10 common security ailments and 10 practical remedies
The Solution | First, companies need a policy that explicitly states what can and cannot be sent out via e-mail or IM. "A lot of companies don’t have good acceptable-use policies for e-mail," says Michael Osterman, founder of Osterman Research. He suggests that they map out how employees should handle confidential information, offer them training and have them sign a one-page document stating that they have taken the course and understand what to do. University of Kansas officials say they have "undertaken internal measures—such as reviewing e-mail and privacy policies, and training staff—to ensure it does not happen again."
Osterman also suggests that CIOs add an outbound scanning system to the existing e-mail system that looks for sensitive content in e-mails (such as 16-digit numbers, which could be credit card numbers). He says these systems are inexpensive and are offered by scores of messaging vendors; some vendors will even do a complimentary scan of a company’s messages to see how bad it might be. One vendor that he’s familiar with started scanning a new customer’s network and found 10 violations in 10 minutes.
No One Noticed? Really?
The Hole | Orazio Lembo, of Hackensack, N.J., made millions by purchasing account information from eight bank employees who worked at several financial institutions, including Bank of America, Commerce Bank, PNC, Wachovia and others. Lembo paid $10 for each pilfered account. Most of the felonious employees were high-level, but two bank tellers were also arrested. Lembo had approximately 676,000 accounts in his database, according to Capt. Frank Lomia of the Hackensack Police Department, an official investigating Lembo.

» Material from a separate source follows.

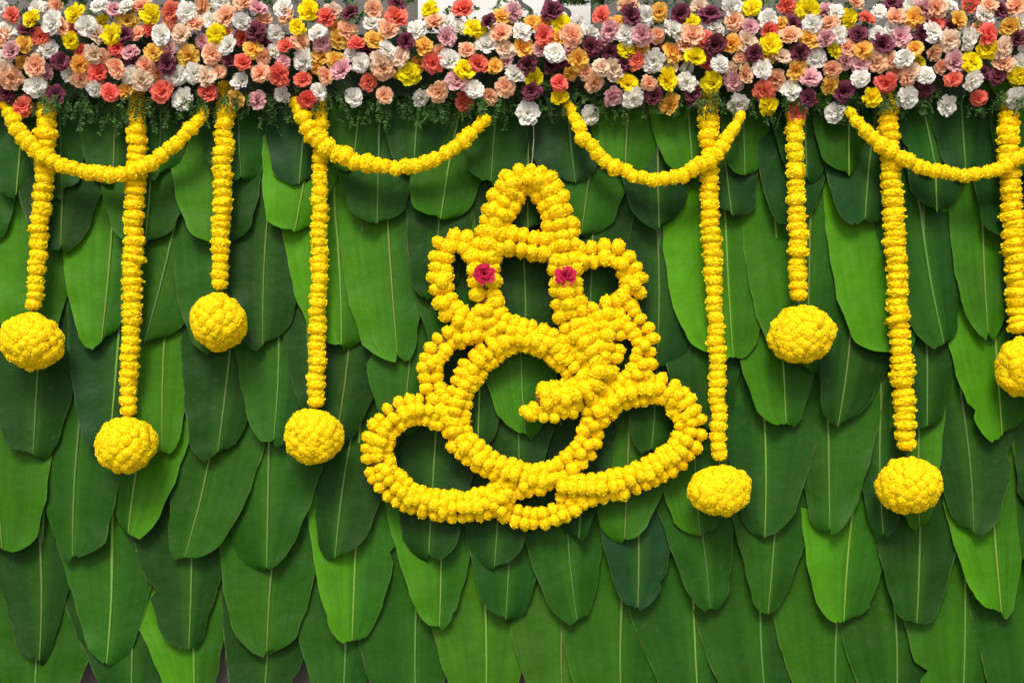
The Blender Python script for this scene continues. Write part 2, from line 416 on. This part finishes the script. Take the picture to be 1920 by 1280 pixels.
def sphere(V, F, T, r, nu, nv, tval, lr=None, jit=0, sc=(1, 1, 1), off=(0, 0, 0)):
    k0 = len(V)
    for i in range(nv + 1):
        th = math.pi * i / nv
        for j in range(nu):
            a = 2 * math.pi * j / nu
            q = r * (1 + (lr.uniform(-jit, jit) if lr else 0))
            V.append(Vector((q * math.sin(th) * math.cos(a) * sc[0] + off[0], q * math.sin(th) * math.sin(a) * sc[1] + off[1], q * math.cos(th) * sc[2] + off[2]))); T.append(tval)
    for i in range(nv):
        for j in range(nu):
            F.append((k0 + i * nu + j, k0 + (i + 1) * nu + j, k0 + (i + 1) * nu + (j + 1) % nu, k0 + i * nu + (j + 1) % nu))

def make_marigold(seed, n=96):
    lr = random.Random(seed)
    V, F, T = [], [], []
    sphere(V, F, T, .88, 16, 10, .45, lr, .055)
    for i in range(n):
        z = 1 - 2 * (i + .5) / n; r = math.sqrt(1 - z * z); a = i * 2.39996 + lr.uniform(-.25, .25)
        d = Vector((r * math.cos(a), r * math.sin(a), z))
        s = d.orthogonal().normalized(); s = (Quaternion(d, lr.uniform(0, 6.28)) @ s).normalized()
        ax = (d + d.cross(s) * lr.uniform(-.9, .9)).normalized()
        add_petal(V, F, T, d * .78, ax, s, lr.uniform(.16, .26), lr.uniform(.14, .21), 2, 2, lr.uniform(-.7, .4), .12, lr, .35)
    return mesh('marigold', V, F, M_MARI, attrs={'tip': T})
MARI = [make_marigold(100 + i) for i in range(5)]

def make_carnation(seed, n=(3, 5, 7, 8, 9)):
    lr = random.Random(seed)
    V, F, T = [], [], []
    tilt = (12, 30, 50, 70, 92); ln = (.62, .78, .9, 1.0, 1.02)
    if seed % 2: tilt = (8, 22, 38, 55, 72); ln = (.7, .9, 1.02, 1.1, 1.12)
    for k, cnt in enumerate(n):
        for q in range(cnt):
            a = 2 * math.pi * (q + .5 * (k % 2)) / cnt + lr.uniform(-.25, .25)
            th = R(tilt[k] + lr.uniform(-10, 10))
            rad = Vector((math.cos(a), math.sin(a), 0))
            ax = (rad * math.sin(th) + Vector((0, 0, 1)) * math.cos(th)).normalized()
            sd_ = Vector((-math.sin(a), math.cos(a), 0)); sd_ = Quaternion(ax, lr.uniform(-.5, .5)) @ sd_
            add_petal(V, F, T, Vector((0, 0, -.25)) + ax * .08, ax, sd_, ln[k] * lr.uniform(.85, 1.08), lr.uniform(.34, .46), 4, 6, lr.uniform(-.30, .15), lr.uniform(.05, .10), lr, .0 + .12 * k / 4)
    nf = len(F)
    # green calyx and a length of stem
    Vs, Fs = tube([Vector((0, 0, -.15)), Vector((0, 0, -.45)), Vector((0, 0, -.95)), Vector((.06, .03, -1.1)), Vector((.12, .06, -2.2))],
                  lambda t: (.30, .30, .20, .07, .06)[min(4, int(round(t * 4)))], 7)
    k0 = len(V); V += Vs; F += [tuple(i + k0 for i in f) for f in Fs]; T += [0] * len(Vs)
    return mesh('carnation', V, F, attrs={'tip': T}, mats=[CARN['w'], M_STEM], fm=[0] * nf + [1] * len(Fs))
CARNM = [make_carnation(200 + i) for i in range(6)]

def orient(axis, spin):
    return Vector((0, 0, 1)).rotation_difference(axis) @ Quaternion((0, 0, 1), spin)

def mari_obj(parent, loc, axis, size, flat, lr):
    o = bpy.data.objects.new('marigold', lr.choice(MARI))
    o.location = loc; o.rotation_mode = 'QUATERNION'
    ax = (axis + Vector([lr.uniform(-.2, .2) for _ in range(3)])).normalized()
    o.rotation_quaternion = orient(ax, lr.uniform(0, 6.28))
    o.scale = (size, size * lr.uniform(.94, 1.06), size * flat)
    return link(o, parent)

# ------------------------------------------------------------------ flower border
border = empty('flower_border', (0, 0, 0))
tag(border, 'thick border of mixed carnations and ferny greens along the top of the leaves', 'flower border')
a, b_ = P(-170, 178, .1), P(2090, 62, .1)
V, F = box(a.x, b_.x, -.075, .04, a.z, b_.z)
obj('foam_base', mesh('foam_base', V, F, M_FOAM, smooth=False), border)

KF = 500 / 1882
CA = "80,100,r 225,140,y 260,60,w 395,35,p 530,100,y 50,210,w 190,210,m 290,260,r 370,160,w 440,190,p 500,290,y 165,310,o 80,360,k 340,340,w 250,465,p 430,430,m 560,455,o 620,185,w 690,240,c 690,30,w 815,60,k 900,150,o 780,250,y 970,240,p 870,240,m 820,330,r 915,360,k 1060,100,y 1000,45,p 1210,80,r 1135,245,w 1360,160,p 1280,240,c 1420,40,p 1490,150,w 1590,110,p 1520,240,y 1560,20,w 1710,155,w 1790,220,m 1820,60,k 1720,5,p 1780,340,o 1610,320,w 1500,385,p 1715,440,r 1325,395,o 1185,380,k 1170,450,m 1085,370,o 1030,460,p 820,480,p 710,400,p 690,510,r 570,560,p 660,380,c 930,530,w 1000,570,c 1240,540,w 1370,520,w 1450,530,c 1690,570,w 1830,515,p 80,550,p 30,500,c 255,610,w 40,660,m 395,670,m 160,750,r 670,630,w 775,650,r 885,640,o 1135,640,r 1295,700,w 1460,640,r 1660,700,o 1810,705,k 0,60,w 0,260,p 0,410,w 890,50,w 1320,90,w"
CB = "190,60,w 195,110,p 370,70,y 490,110,r 540,80,c 285,190,y 665,90,m 830,65,p 995,20,m 985,120,r 820,160,w 935,200,p 140,245,w 215,325,r 325,290,p 440,230,w 470,300,k 585,280,o 655,210,p 705,310,r 835,275,o 335,430,w 555,420,o 600,490,k 735,450,w 490,535,p 330,555,r 160,530,r 180,665,w 365,705,r 450,645,w 690,690,w 800,580,r 895,480,p 880,430,c 930,350,w 1010,400,c 1060,290,m 910,670,p 1080,520,y 1190,320,o 1250,450,r 1130,200,w 1250,155,p 1215,60,y 1460,55,r 1430,190,w 1350,260,k 1550,200,y 1640,150,m 1730,110,o 1730,230,p 1490,345,p 1630,310,w 1770,340,c 1370,420,w 1480,480,y 1570,450,r 1685,460,o 1420,565,k 1545,625,w 1645,680,p 1760,620,p 1470,720,r 1285,650,p 1160,690,w"
CC = "20,80,k 280,80,m 350,170,y 70,225,w 230,245,r 80,335,o 300,370,w 110,460,m 160,560,y 20,520,w 130,640,m 110,800,w 340,580,r 335,690,y 420,255,p 470,420,o 565,225,w 630,110,r 730,155,o 690,215,k 550,330,m 690,370,m 805,240,w 815,40,p 840,110,m 950,110,w 1040,90,o 815,350,y 915,245,k 1030,250,p 1145,210,w 1260,150,y 1190,105,m 1330,50,c 1400,90,m 1550,40,w 1690,50,y 1565,145,p 1440,190,w 1275,240,p 1360,270,r 1430,320,m 1140,360,o 1295,400,y 880,430,r 1000,430,w 640,470,c 710,490,c 590,590,p 820,590,y 970,590,p 1100,560,y 1230,580,w 1410,590,y 1470,450,w 1550,310,o 1680,190,k 1660,290,c 1815,140,w 1820,220,r 1820,310,y 1710,380,m 1770,490,w 1650,520,p 1570,580,k 1860,560,p 1780,650,r 1600,735,w 1820,750,y 1110,730,o 860,700,w 710,680,k 560,815,w 1000,680,m 1280,670,m"
CD = "205,40,r 355,70,y 490,65,k 550,85,w 255,160,m 385,165,w 500,160,p 230,250,p 365,265,o 480,270,k 580,240,w 640,130,y 710,240,m 775,130,r 860,80,w 950,20,m 980,120,p 855,240,w 885,310,m 740,350,o 540,355,y 640,330,p 300,375,m 415,410,w 175,400,c 625,430,k 275,495,o 370,540,k 530,490,p 525,600,o 240,635,w 355,700,m 285,800,r 545,790,w 610,650,m 725,550,w 845,440,p 830,395,c 690,10,p 1010,260,k 1090,40,w 1100,130,o 1180,60,k 1265,50,p 1260,150,r 1165,240,m 1250,220,w 1365,40,w 1420,140,o 1370,190,m 1510,35,r 1640,30,p 1610,105,w 1715,60,m 1820,45,p 1780,190,o 1640,240,r 1490,280,w 1360,290,c 1250,370,p 1110,340,o 1035,410,w 910,590,r 805,685,y 1070,550,p 1080,510,c 1190,530,w 1060,690,w 1190,640,m 1340,745,w 1380,560,r 1400,440,k 1520,430,y 1630,340,y 1750,340,c 1740,440,p 1700,530,m 1520,570,w 1560,690,r 1830,700,w 1850,530,y 1840,270,m 1870,150,w"
car = []
for ox, txt in ((0, CA), (480, CB), (960, CC), (1420, CD)):
    for it in txt.split():
        x, y, c = it.split(','); x = ox + float(x) * KF; y = float(y) * KF
        if any(c == c2 and math.hypot(x - x2, y - y2) < 15 for x2, y2, c2 in car): continue
        car.append((x, y, c))
# a short run-on beyond both ends, and the crown of the bank above
for k in range(34):
    sx = rng.choice((-1, 1)); x = (-rng.uniform(22, 130)) if sx < 0 else 1920 + rng.uniform(22, 130)
    car.append((x, rng.uniform(5, 200), rng.choice('rrpppwwwyyookkmc')))
def bank_depth(y):
    return 0.125 + 0.07 * math.sin(math.pi * min(1, max(0, (y + 45) / 265)))
def car_tf(x, y, lr, back=0.0, size=None):
    tiltv = (110 - y) / 150
    ax = Vector((lr.uniform(-.75, .75), -1, tiltv * .6 + lr.uniform(-.6, .6))).normalized()
    s = (size or lr.uniform(16, 22)) * S
    return P(x, y, bank_depth(y) + lr.uniform(-.02, .02) - back), orient(ax, lr.uniform(0, 6.28)), Vector((s, s * lr.uniform(.85, 1.0), s * .85))
stuff_car = []
infr = [c for c in car if -15 < c[0] < 1935]; outfr = [c for c in car if not -15 < c[0] < 1935]
infr.sort(key=lambda c: c[1] < 14)       # those cut by the top of the picture come last
for i, (x, y, c) in enumerate(infr):
    lr = random.Random(int(x * 31 + y * 17))
    loc, q, sc = car_tf(x, y, lr)
    if i < 300:
        o = bpy.data.objects.new('carnation', CARNM[i % 6]); link(o, border)
        o.location = loc; o.rotation_mode = 'QUATERNION'; o.rotation_quaternion = q; o.scale = sc
        o.material_slots[0].link = 'OBJECT'; o.material_slots[0].material = CARN[c]
    else: stuff_car.append((loc, q, sc, c, i % 6))
for i, (x, y, c) in enumerate(outfr):
    stuff_car.append((*car_tf(x, y, rng), c, i % 6))
# half hidden blooms deeper in the bank fill the gaps between the front ones
fill = []
for k in range(6000):
    x, y = rng.uniform(-10, 1930), rng.uniform(36, 138)
    if min(math.hypot(x - c[0], y - c[1]) for c in car + fill) > 23: fill.append((x, y, rng.choice('ppcwwkkrmooy')))
for i, (x, y, c) in enumerate(fill):
    stuff_car.append((*car_tf(x, y, rng, .03, rng.uniform(13, 18)), c, i % 6))
print('filled', len(fill))
def join(name, items, src, matfun, mats, parent):
    VV, FF, TT, FM = [], [], [], []
    cache = {}
    for loc, q, sc, key, k in items:
        if k not in cache:
            m = src[k]; co = np.empty(len(m.vertices) * 3, dtype=np.float32); m.vertices.foreach_get('co', co)
            t = np.empty(len(m.vertices), dtype=np.float32); m.attributes['tip'].data.foreach_get('value', t)
            cache[k] = (co.reshape(-1, 3), t, [tuple(p.vertices) for p in m.polygons], [p.material_index for p in m.polygons])
        co, t, f, fm = cache[k]
        M = np.array(Matrix.LocRotScale(loc, q, sc), dtype=np.float32)
        k0 = sum(len(v) for v in VV)
        VV.append(co @ M[:3, :3].T + M[:3, 3]); TT.append(t)
        FF += [tuple(i + k0 for i in p) for p in f]; FM += [matfun(key, i) for i in fm]
    me = mesh(name, np.concatenate(VV), FF, attrs={'tip': np.concatenate(TT)}, mats=mats, fm=FM)
    o = obj(name, me, parent); o['kind'] = 'stuff'
    return o
ckeys = list(CARN)
join('carnations', stuff_car, CARNM, lambda key, mi: len(ckeys) if mi else ckeys.index(key), [CARN[k] for k in ckeys] + [M_STEM], border)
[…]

The Problem | Capt. Lomia says that many of Lembo’s contacts usually accessed and sold 100 to 200 accounts a week—but one managed to access 500 in one week. "What surprised me is that someone could look at 500 accounts and have no one notice," he says.
The Solution | CIOs, with the help of the HR, security and audit functions, need to institute a clearly defined policy on who has access to what information, how they can access it and how often. After all, with HIPAA, Sarbanes-Oxley and Gramm-Leach-Bliley looking over CIOs’ shoulders, compliance and controls have to be on the top of the to-do list. "Through all the phases of information creation to maintenance and storage and destruction," asks PwC’s Lobel, "do you have that data classification and lifecycle process, and do people know what it is?" Lobel says many of his clients have compliance controls, but employees either don’t know such controls exist or aren’t clear where they apply. "User education is not easy, but it is worth the effort," he says.